I had to compete with a group of much richer people when I went to buy a house. I was barely able to afford a three bedroom house in Washington, a very small three bedroom, with few amenities, because the competition for housing in the WDC area was made intense by rich people who would buy smaller houses, crush them and build McMansions. Gentrification became mansionification.

Money for the rich was simply less valuable than it was for me.

When the small ranch house next door was bought, crushed and a huge McMansion erected, my own house looked like a carriage house, and when I tried to sell, many buyers drove up and passed us buy and many buyers told us they could simply not get around the dwarfing effect of the house next door. Our house, assessed at $850,000 sold for $650,000, in no small part, and in reasonably direct measure, because of the power of the rich guy to diminish the value of what I owned.

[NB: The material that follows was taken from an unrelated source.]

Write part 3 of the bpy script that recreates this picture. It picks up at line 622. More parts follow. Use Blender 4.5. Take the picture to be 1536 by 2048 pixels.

The rich simply have the power to bid up prices, to blow away competition.

This is the essence of what Trusts used to do in the days of the robber barons--get control of a market, and ruin their competitors.

Moving to New Hampshire, I find there are rich people here, but not as many, and so my house is much bigger, and I can compete for restaurant meals and other goods and services because there are not enough rich people to out compete me. I feel wealthier, even though I am actually making less money.

People abbreviate this as "a lower cost of living." What that means is, you don't just feel wealthier in a society where incomes are more evenly distributed and there is no heavy weight of rich people tipping the boat over, you are actually safer and more wealthy.

The rich constitute a weight which threatens to capsize the whole boat.

If we taxed the rich at rates which were more prevalent in the 1950's, it's not that we could take what we got from the rich and make individual poor people middle class--those numbers do not add up. But what we could do is make it more difficult for the rich to simply bid up life for the middle class. We could use the money to educate, train and employ the middle class and help more of them to make the leap up to the next level.

The one percent are not irrelevant to the middle class. They are keeping the other 99% down. They may live in walled off, gated communities, but their influence seeps out and contaminates the whole pie.

Money is power and when you allow 1% to have too much power, the whole body politic is poisoned.

That's not the politics of bitter envy. That's simply what happens.

It's not so obvious in rural areas, like New Hampshire, where even poor people have land which makes them feel protected from others around them. It's more obvious to city people, like New Yorkers, who seem the limousines pull up the clubs and restaurants and they see when even 1% of the population wants something, that means you are crowded out. Even more so for living space, and space to recreate. The buildings which line Central Park have no middle class people. Only rich people look out over Park vistas.

We get so accustomed to the idea that, "Well, that is not for people like me," we do not even see any more that things don't have to be that way.

Shoreline property on Lake Winnipesaukee no longer belongs to middle class people, who owned small bungalows. They have all been moved out and displaced by the one percenters. And one of the biggest compounds along the lake belongs to Mitt Romney.

There is no Jones Beach, at Lake Winnipesaukee, no major public beach. The lake has become, for the most part, the property of the rich.

Along the Seacoast, there is public ownership. Hampton has three public beaches, and although private rich homes loom above the beach at Plaice Cove, the beach is open to the hoi polloi.

This is, to put it bluntly, a good thing. But as economic power is ineluctably translated into political power, one can see the movement toward a Lake Winnipesaukee effect may yet, years hence, grip the seacoast.

James Baldwin once observed that slavery harmed not just the enslaved, but it hurt the masters as well. That was a very keen insight. Those who dominate, who have to spend the energy and the malevolent force to dominant others become meaner, unhappier people.

We ought to consider taking the benevolent action of saving the rich and powerful from themselves, by taxing them down to size.